El objetivo del supuesto pacto de no agresión ni homicidios entre pandillas de Medellín y su área metropolitana, que rige hace tres semanas, es de por sí cuestionable: nació del interés de las dos estructuras dominantes del bajo mundo ("los Urabeños" y "la Oficina") para trazar límites en la repartición de la "torta delincuencial" y no para emprender algún proceso de sometimiento a la justicia ni desarticulación estructural de las bandas que azotan el Valle de Aburrá.
Es decir, no hay ningún ánimo de pacificación real y deslindamiento del crimen sino, precisamente, una reorganización estratégica que asigna roles y tareas criminales muy precisas a cada bando, para reducir las fricciones entre sí, y bajar los ataques y homicidios, al tiempo que se evita la presión policial que ha mandado a la cárcel en los últimos seis meses a 27 jefes -de primer y segundo nivel- de bandas y combos y ha desvertebrado organizaciones como El Hueco-Calatrava, Robledo, Los Chivos, La Loma y Trianón (con total de 79 capturados, según reportes de Policía y Fiscalía).
Algunas organizaciones sociales y de derechos humanos plantean que se aproveche la actual tregua, que incluso confirmó el mismo secretario de Seguridad de Medellín, Arnulfo Serna, para buscar que las bandas garanticen el respeto a los civiles, desvinculen a los menores del conflicto urbano, aporten recursos para su autodesmonte y reparación a sus víctimas y mantengan su pacto de no agresión hasta fin de año, con el ánimo de buscar su sometimiento a la justicia "con dignidad, pero sin impunidad".

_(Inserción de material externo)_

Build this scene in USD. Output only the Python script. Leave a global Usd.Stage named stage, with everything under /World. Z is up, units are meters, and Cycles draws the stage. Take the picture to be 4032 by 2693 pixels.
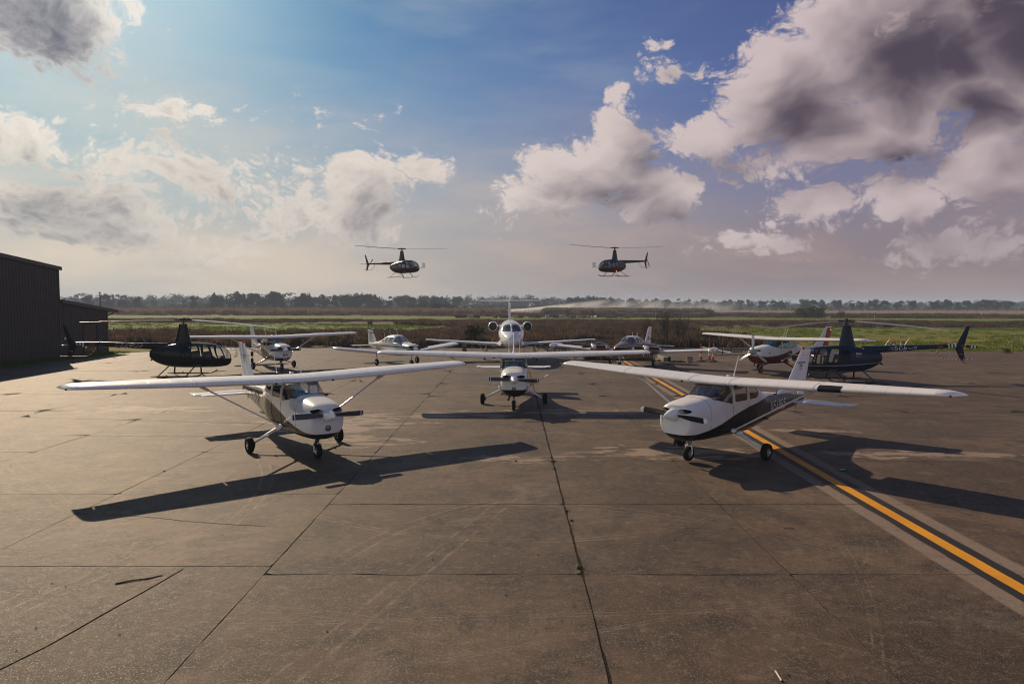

Entendemos la buena fe de esas iniciativas, pero lo que ocurre es que la génesis de la actual tregua (solo para reorganizar nichos criminales) y por fuera de la institucionalidad y de planes de sometimiento claramente controlados por el Estado, apenas es un paliativo engañoso de aquellos que en el pasado llenaron a Medellín y su área metropolitana de falsas expectativas de reducir al mínimo el conflicto urbano, y cuyos vacíos y trampas hoy sigue sufriendo la ciudadanía: tiroteos, fronteras invisibles, desplazamiento intraurbano, microtráfico, sicariato y extorsiones en todas las escalas.
Ya quisiéramos autoridades y habitantes sentir el deseo sincero de quienes están en la orilla de la delincuencia de cesar sus asesinatos y sus delitos, pero en su mayoría se trata de organizaciones y personas incorporadas a dinámicas y superestructuras criminales incluso insertas en redes mafiosas internacionales.
La información obtenida por este diario refrenda lo artificioso de la actual tregua: "Una idea que los bandos estarían negociando es que ‘los Urabeños’ continúen con el tráfico a gran escala, mientras ‘la Oficina’ retoma su función del cobro de deudas mafiosas y el control de los combos de barrios".
La Alcaldía de Medellín debe, por lo pronto, precisar qué es lo que ocurre y fijar una posición frente a estos tratos entre criminales que por demás desvirtúan el avance y fortalecimiento de las políticas de seguridad (en tecnología, logística y hombres) logrados con apoyo del Gobierno Nacional y con la combinación eficaz de inteligencia y operatividad de la Policía.
No parece ser el momento para montarnos en "procesos de paz urbana" vacíos de representatividad institucional pública, privada y civil, y que apenas parecen querer remediar el caos y la guerra entre facciones criminales. El combate a los ilegales debe seguir hasta que estos desistan de sus prácticas tan dañinas para la convivencia, el progreso y la imagen de una ciudad cansada de su violencia.